_GOAL_
Leave out every picture, then output exactly the lines between the ones holding "Write the bpy" and "COL = S.collection", inclusive, and nothing beyond them.

_RECORDS SHOWN_
↓↓↓
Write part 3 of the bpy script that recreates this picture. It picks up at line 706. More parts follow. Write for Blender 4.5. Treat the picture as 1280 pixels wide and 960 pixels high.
↑↑↑
↓↓↓
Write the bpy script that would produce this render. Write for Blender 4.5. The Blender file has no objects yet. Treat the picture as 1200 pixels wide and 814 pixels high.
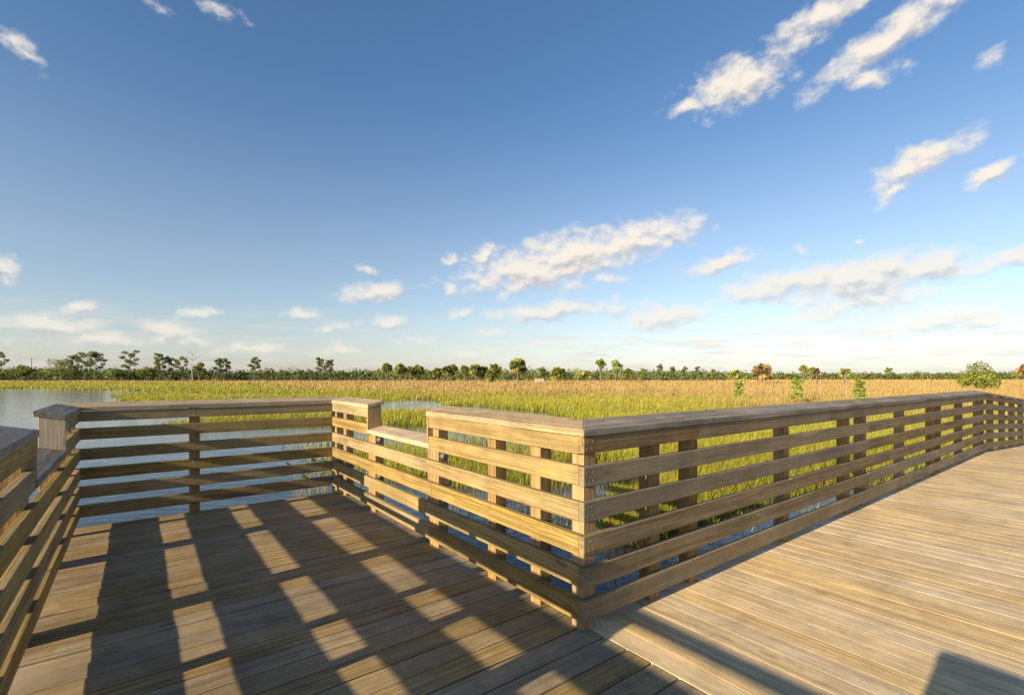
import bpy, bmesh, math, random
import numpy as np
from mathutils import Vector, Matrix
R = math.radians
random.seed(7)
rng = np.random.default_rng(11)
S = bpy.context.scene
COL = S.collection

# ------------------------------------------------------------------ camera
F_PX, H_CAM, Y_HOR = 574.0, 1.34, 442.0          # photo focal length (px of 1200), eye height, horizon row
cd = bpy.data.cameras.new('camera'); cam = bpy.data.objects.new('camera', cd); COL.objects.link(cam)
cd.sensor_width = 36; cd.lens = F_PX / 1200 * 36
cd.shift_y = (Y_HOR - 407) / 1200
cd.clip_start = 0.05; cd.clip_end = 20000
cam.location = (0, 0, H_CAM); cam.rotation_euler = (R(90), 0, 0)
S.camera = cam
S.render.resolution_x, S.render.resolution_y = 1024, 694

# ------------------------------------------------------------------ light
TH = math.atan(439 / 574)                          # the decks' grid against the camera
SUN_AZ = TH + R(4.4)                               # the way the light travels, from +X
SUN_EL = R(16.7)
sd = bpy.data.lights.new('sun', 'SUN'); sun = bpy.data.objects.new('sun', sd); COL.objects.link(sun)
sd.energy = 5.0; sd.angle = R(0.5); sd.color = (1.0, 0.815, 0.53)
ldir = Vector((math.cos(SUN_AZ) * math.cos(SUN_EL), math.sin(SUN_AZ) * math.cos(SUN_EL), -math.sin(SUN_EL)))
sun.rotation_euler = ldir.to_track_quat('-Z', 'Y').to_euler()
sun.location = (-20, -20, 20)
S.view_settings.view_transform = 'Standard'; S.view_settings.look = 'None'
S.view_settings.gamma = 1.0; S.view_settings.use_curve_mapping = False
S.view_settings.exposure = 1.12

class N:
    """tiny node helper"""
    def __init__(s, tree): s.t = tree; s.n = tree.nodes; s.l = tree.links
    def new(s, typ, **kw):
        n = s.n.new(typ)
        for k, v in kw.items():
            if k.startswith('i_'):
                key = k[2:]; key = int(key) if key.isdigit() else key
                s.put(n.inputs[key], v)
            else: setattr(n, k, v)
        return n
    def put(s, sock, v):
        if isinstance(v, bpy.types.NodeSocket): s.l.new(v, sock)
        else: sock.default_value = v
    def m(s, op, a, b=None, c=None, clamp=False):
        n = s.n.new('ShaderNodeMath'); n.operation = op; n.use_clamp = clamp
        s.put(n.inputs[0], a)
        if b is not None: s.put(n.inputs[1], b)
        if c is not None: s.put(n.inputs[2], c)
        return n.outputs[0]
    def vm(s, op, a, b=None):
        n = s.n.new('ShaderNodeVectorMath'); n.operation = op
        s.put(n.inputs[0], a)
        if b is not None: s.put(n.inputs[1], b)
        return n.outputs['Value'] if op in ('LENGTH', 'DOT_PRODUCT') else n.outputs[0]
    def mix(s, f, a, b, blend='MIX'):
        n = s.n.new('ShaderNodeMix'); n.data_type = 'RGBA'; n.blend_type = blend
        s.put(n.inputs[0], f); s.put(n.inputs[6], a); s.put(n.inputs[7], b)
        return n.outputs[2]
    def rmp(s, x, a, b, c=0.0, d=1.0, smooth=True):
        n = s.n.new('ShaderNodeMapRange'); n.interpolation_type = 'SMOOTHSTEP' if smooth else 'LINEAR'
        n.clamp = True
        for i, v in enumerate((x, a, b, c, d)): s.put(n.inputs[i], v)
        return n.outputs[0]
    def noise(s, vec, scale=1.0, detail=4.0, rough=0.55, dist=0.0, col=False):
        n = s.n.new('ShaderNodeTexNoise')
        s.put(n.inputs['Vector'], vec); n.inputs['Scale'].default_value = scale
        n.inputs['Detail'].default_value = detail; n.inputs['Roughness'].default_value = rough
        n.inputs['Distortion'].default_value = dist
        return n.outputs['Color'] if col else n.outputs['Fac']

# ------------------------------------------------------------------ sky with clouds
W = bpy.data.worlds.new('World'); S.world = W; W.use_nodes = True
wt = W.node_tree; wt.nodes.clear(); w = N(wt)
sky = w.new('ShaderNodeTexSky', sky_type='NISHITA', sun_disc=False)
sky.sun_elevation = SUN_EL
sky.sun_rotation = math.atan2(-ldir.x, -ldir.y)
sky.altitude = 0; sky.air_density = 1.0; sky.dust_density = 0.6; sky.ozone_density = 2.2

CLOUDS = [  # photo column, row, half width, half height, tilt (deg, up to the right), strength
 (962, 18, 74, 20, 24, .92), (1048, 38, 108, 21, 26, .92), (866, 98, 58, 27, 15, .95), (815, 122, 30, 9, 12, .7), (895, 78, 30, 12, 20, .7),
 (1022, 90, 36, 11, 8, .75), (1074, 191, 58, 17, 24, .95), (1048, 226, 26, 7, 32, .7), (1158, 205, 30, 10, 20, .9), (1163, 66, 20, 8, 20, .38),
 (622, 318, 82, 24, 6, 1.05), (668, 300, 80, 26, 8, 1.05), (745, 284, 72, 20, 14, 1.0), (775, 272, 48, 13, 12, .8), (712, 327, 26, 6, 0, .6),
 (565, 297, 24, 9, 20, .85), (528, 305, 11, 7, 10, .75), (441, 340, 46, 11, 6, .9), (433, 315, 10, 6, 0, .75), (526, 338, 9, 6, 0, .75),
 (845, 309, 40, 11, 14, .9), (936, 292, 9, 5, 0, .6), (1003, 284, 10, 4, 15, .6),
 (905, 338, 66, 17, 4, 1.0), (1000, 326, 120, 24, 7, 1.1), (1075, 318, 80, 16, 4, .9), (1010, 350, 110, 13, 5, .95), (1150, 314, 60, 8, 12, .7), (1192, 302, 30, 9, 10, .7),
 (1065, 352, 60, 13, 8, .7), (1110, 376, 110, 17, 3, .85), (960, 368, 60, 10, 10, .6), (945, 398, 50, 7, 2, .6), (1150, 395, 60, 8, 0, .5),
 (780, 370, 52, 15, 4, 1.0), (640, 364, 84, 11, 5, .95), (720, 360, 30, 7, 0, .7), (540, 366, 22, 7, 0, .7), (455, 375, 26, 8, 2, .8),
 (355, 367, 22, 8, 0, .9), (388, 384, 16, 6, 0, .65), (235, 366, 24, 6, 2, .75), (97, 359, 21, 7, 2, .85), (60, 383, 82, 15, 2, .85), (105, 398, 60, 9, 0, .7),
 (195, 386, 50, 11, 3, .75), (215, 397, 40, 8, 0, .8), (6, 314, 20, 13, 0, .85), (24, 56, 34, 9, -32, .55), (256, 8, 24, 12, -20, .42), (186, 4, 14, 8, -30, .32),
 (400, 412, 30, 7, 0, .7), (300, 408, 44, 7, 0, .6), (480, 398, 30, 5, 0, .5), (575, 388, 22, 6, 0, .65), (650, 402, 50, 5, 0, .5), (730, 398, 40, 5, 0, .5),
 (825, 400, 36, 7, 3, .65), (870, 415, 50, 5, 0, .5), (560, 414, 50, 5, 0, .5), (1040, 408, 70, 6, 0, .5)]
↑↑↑
↓↓↓
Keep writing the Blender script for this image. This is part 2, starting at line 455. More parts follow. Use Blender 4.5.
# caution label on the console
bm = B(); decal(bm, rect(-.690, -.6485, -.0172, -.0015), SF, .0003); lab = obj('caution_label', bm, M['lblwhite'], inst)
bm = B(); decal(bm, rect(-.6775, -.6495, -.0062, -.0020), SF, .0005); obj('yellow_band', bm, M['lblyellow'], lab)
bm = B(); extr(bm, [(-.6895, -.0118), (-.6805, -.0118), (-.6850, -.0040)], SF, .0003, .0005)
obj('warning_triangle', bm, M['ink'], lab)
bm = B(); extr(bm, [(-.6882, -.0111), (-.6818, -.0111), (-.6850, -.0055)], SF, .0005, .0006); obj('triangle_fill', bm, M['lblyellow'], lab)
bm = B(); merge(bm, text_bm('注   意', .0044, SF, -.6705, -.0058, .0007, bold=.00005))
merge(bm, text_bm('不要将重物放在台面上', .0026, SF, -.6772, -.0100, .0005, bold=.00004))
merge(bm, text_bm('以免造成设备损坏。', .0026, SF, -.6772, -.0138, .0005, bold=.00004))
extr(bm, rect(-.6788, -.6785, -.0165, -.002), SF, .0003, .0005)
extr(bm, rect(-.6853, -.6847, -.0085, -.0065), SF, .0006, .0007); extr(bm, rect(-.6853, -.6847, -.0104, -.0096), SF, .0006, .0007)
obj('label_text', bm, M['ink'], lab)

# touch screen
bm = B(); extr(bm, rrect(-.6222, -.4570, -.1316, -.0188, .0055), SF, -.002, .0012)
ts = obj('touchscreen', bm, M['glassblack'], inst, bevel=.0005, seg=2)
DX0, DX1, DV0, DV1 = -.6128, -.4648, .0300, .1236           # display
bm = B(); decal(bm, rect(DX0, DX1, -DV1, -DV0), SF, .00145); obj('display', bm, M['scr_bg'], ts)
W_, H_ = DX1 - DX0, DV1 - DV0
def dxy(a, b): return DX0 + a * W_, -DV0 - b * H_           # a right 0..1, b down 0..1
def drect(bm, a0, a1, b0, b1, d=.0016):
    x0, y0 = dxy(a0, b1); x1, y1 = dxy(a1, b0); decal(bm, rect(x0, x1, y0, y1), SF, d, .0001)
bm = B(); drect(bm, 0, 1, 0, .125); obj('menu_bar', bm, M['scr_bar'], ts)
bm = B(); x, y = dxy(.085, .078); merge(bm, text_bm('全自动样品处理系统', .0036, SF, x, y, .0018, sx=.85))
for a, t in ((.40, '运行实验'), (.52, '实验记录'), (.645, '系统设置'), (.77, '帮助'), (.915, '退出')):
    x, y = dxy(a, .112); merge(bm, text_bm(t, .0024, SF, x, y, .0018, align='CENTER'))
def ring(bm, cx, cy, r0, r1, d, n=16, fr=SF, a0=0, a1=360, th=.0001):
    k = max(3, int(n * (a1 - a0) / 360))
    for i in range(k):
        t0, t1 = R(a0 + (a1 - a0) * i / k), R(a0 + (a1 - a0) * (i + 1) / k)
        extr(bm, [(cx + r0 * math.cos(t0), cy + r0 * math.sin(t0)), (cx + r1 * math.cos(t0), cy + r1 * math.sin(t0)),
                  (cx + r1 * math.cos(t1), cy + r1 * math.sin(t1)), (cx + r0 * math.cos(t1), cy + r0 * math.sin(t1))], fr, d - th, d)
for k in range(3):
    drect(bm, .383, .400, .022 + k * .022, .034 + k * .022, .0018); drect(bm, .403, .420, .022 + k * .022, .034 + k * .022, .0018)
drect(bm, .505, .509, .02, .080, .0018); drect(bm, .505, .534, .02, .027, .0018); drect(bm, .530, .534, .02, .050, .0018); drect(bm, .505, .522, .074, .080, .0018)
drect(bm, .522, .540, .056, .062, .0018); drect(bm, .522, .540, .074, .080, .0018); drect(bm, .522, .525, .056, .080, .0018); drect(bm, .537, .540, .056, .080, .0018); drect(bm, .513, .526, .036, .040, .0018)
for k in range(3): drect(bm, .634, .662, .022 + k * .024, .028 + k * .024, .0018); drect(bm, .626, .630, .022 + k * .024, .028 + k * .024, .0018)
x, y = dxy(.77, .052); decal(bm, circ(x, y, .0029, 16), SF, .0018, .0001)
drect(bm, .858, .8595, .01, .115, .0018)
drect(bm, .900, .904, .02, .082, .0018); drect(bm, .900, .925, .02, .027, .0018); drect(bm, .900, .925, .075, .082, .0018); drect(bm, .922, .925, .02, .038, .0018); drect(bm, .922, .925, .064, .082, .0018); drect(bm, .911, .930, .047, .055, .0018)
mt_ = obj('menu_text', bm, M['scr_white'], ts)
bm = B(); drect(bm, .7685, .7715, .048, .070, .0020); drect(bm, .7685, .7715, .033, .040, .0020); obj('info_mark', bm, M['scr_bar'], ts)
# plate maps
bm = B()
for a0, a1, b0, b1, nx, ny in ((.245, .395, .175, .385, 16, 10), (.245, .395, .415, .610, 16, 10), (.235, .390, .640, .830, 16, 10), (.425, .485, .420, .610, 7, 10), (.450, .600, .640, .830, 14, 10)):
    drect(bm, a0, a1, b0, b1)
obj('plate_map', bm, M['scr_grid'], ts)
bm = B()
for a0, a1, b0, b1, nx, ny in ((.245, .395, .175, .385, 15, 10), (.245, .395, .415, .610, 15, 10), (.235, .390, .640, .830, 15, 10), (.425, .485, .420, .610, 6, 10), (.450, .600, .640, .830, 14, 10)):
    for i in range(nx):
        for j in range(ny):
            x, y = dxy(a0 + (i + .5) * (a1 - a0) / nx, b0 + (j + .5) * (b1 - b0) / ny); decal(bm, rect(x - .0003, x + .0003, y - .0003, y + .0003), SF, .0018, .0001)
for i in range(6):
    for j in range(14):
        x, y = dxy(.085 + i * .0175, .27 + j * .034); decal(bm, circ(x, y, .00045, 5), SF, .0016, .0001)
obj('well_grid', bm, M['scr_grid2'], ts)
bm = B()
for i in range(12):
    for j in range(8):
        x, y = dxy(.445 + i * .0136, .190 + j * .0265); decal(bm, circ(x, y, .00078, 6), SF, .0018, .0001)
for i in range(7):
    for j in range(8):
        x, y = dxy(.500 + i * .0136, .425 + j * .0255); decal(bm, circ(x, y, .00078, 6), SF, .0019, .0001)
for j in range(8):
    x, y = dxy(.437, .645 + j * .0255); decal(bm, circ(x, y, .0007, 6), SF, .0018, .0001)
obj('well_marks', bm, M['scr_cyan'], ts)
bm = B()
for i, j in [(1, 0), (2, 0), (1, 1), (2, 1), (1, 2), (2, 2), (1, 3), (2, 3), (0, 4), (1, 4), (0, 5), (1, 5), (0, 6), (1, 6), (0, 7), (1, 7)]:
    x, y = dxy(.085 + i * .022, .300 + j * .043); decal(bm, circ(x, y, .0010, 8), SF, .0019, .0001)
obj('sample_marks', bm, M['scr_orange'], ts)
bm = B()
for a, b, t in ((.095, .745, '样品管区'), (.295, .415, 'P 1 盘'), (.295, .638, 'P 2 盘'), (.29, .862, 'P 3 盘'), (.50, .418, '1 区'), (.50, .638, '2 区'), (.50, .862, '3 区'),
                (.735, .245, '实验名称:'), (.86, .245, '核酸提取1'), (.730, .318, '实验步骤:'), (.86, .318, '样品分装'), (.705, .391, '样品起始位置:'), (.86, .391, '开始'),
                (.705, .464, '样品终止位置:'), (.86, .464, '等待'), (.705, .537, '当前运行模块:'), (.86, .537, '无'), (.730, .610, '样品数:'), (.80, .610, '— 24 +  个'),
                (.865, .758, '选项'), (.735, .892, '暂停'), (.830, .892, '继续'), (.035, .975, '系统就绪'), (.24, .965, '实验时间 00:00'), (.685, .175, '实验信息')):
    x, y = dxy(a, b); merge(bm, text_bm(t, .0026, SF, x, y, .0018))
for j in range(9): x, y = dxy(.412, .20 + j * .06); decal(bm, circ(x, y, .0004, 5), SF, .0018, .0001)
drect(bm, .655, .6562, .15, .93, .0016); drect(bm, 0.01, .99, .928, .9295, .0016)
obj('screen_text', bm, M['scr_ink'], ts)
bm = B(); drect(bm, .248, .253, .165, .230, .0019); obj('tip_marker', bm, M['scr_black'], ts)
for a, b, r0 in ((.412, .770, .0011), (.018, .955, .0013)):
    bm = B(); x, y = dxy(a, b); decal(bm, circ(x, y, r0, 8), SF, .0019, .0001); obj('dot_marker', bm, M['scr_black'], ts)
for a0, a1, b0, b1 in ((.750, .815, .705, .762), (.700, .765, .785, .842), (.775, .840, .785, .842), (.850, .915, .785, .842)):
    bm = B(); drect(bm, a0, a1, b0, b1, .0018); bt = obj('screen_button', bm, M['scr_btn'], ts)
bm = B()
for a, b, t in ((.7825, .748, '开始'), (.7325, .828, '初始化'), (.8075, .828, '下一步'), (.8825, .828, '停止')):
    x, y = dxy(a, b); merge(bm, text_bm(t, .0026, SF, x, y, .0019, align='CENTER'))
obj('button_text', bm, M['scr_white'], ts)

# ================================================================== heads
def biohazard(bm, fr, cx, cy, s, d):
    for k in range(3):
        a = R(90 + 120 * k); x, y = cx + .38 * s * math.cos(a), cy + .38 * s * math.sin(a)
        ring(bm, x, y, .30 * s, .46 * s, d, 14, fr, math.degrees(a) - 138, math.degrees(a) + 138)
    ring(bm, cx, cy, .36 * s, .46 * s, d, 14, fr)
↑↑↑
_FINAL RESULT_
Write the bpy script that would produce this render. Write for Blender 4.5. The Blender file has no objects yet. Treat the picture as 1200 pixels wide and 814 pixels high.
import bpy, bmesh, math, random
import numpy as np
from mathutils import Vector, Matrix
R = math.radians
random.seed(7)
rng = np.random.default_rng(11)
S = bpy.context.scene
COL = S.collection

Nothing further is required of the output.